In short, there were systematic factors well beyond Marquette's control that made them great in the 1970s. Not that any of us were complaining, but I will suggest the schedule is a lot tougher today; more teams compete for a comparable number of athletes; and, the challenge of the NCAA is as tough as ever. Given the comparative level of competition, in some ways the Dwayne Wade Final Four in 2003 was a tougher accomplishment than the NCAA Championship in 1977. I'll take 'em both, I might add.

jpudner said...

I do agree completely, and that is part of why I believe the current guys are underrated by many.
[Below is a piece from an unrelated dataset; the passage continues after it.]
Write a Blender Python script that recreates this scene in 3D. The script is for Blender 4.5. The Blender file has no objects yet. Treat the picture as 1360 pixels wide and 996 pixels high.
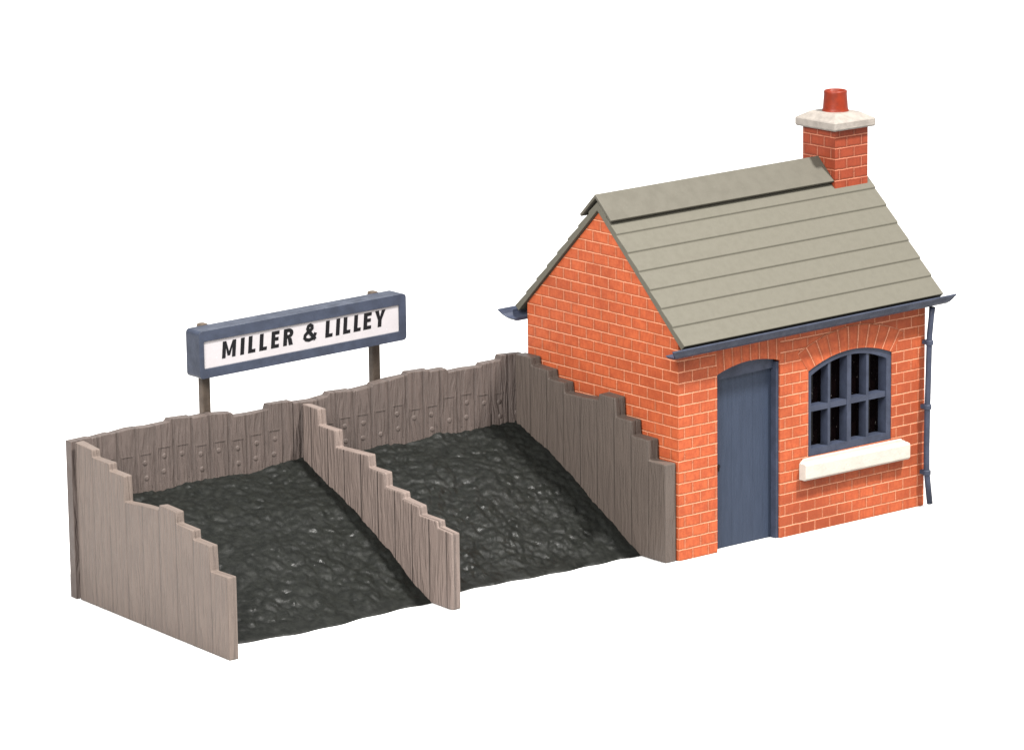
import bpy, bmesh, math, random
from mathutils import Vector, Matrix, noise
from mathutils.geometry import tessellate_polygon
random.seed(7)
S = 0.01                      # everything below is written in centimetres; the model is about 13 cm long
sc = bpy.context.scene
COL = sc.collection

# ------------------------------------------------------------------ materials
class G:
    """tiny helper round a node tree"""
    def __init__(s, name):
        s.m = bpy.data.materials.new(name); s.m.use_nodes = True
        s.t = s.m.node_tree; s.t.nodes.clear()
        s.out = s.n('ShaderNodeOutputMaterial')
        s.b = s.n('ShaderNodeBsdfPrincipled')
        s.l(s.b.outputs[0], s.out.inputs[0])
    def n(s, k, **kw):
        o = s.t.nodes.new(k)
        for a, v in kw.items(): setattr(o, a, v)
        return o
    def l(s, a, b): s.t.links.new(a, b)
    def put(s, sock, v):
        if hasattr(v, 'links') or isinstance(v, bpy.types.NodeSocket): s.l(v, sock)
        else: sock.default_value = v
    def math(s, op, a, b=0.0, c=None, clamp=False):
        o = s.n('ShaderNodeMath', operation=op); o.use_clamp = clamp
        s.put(o.inputs[0], a); s.put(o.inputs[1], b)
        if c is not None: s.put(o.inputs[2], c)
        return o.outputs[0]
    def uv(s):
        o = s.n('ShaderNodeUVMap'); o.uv_map = 'UVMap'
        x = s.n('ShaderNodeSeparateXYZ'); s.l(o.outputs[0], x.inputs[0])
        return o.outputs[0], x.outputs[0], x.outputs[1]
    def pos(s, scale=(100, 100, 100)):
        o = s.n('ShaderNodeTexCoord'); m = s.n('ShaderNodeMapping')
        m.inputs['Scale'].default_value = scale
        s.l(o.outputs['Object'], m.inputs[0]); return m.outputs[0]
    def noise(s, vec, scale, detail=3, rough=.55, dist=0.0):
        o = s.n('ShaderNodeTexNoise'); s.l(vec, o.inputs['Vector'])
        o.inputs['Scale'].default_value = scale; o.inputs['Detail'].default_value = detail
        o.inputs['Roughness'].default_value = rough; o.inputs['Distortion'].default_value = dist
        return o.outputs[0]
    def vmul(s, vec, v):
        o = s.n('ShaderNodeVectorMath', operation='MULTIPLY'); s.l(vec, o.inputs[0]); o.inputs[1].default_value = v
        return o.outputs[0]
    def n3(s, vec, off):
        o = s.n('ShaderNodeVectorMath', operation='ADD'); s.l(vec, o.inputs[0]); o.inputs[1].default_value = off
        return o.outputs[0]
    def comb(s, x, y, z=0.0):
        o = s.n('ShaderNodeCombineXYZ'); s.put(o.inputs[0], x); s.put(o.inputs[1], y); s.put(o.inputs[2], z); return o.outputs[0]
    def white(s, vec):
        o = s.n('ShaderNodeTexWhiteNoise', noise_dimensions='3D'); s.l(vec, o.inputs[0]); return o.outputs[0]
    def ramp(s, f, lo, hi, a=0.0, b=1.0):
        o = s.n('ShaderNodeMapRange', interpolation_type='SMOOTHSTEP')
        s.put(o.inputs[0], f)
        for i, v in enumerate((lo, hi, a, b)): o.inputs[i+1].default_value = v
        return o.outputs[0]
    def mix(s, f, a, b):
        o = s.n('ShaderNodeMix', data_type='RGBA')
        s.put(o.inputs[0], f)
        for sock, v in ((o.inputs[6], a), (o.inputs[7], b)):
            if isinstance(v, tuple): sock.default_value = (*v, 1)
            else: s.l(v, sock)
        return o.outputs[2]
    def bump(s, h, dist_cm, strength=1.0, prev=None):
        o = s.n('ShaderNodeBump'); s.l(h, o.inputs['Height'])
        o.inputs['Distance'].default_value = dist_cm*S; o.inputs['Strength'].default_value = strength
        if prev is not None: s.l(prev, o.inputs['Normal'])
        return o.outputs[0]
    def done(s, col, rough, nrm=None, spec=.5):
        if isinstance(col, tuple): s.b.inputs['Base Color'].default_value = (*col, 1)
        else: s.l(col, s.b.inputs['Base Color'])
        s.put(s.b.inputs['Roughness'], rough)
        s.b.inputs['Specular IOR Level'].default_value = spec
        if nrm is not None: s.l(nrm, s.b.inputs['Normal'])
        return s.m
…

I love the NIT champs obviously, but they did not play a single ranked team - again not complaining - but the current guys have beaten 10 ranked teams in three years. Only the 1994-96 team beat more top 10 teams. Thanks for all of you that came or have bought books, I got a call from the publisher to say that on-line sales were really starting to pop, so those books will be to you in a couple of weeks and I plan to be back on campus before long.

Championships Matter said...

Thanks for the agreement and I second your thought about how tough, all-in, this current crop of Warriors has been. I would add though that one of the great mysteries in life is why the Jesuits-in-charge let the program go to the dogs -- or the Dukiets -- in the 1980s.

One of the truly boneheaded decisions Marquette ever made was first retaining and then sticking with Hank Raymonds. Hank was and is a wonderful man who was a great assistant coach. He had no business replacing Al. And when the program eroded beginning in the early 1980s and reached rock bottom by the late 1980s, the university did a typically Catholic thing and blamed everyone but themselves.

Coming off an NCAA Championship and the best record except for UCLA in the decade, Marquette could have had anyone they wanted except, perhaps, Dean Smith. Instead, they hired Hank and began a 15-year downward spiral and 25 years of malaise that only now is truly in process of being turned around.

North Carolina honored Dean Smith Assistant Bill Gutridge by making him head coach when Dean retired. Somewhere along the line, somebody got smart and realized they weren't going to be at a championship level with Gutridge at the controls and honorably and classily replaced him. By 1981, Marquette should have done the same with Hank.

The good news is that we're off to a red hot start with Coach Buzz Williams. If he can coach half as well as he appears to be recruiting, the succession problem won't be an issue this time.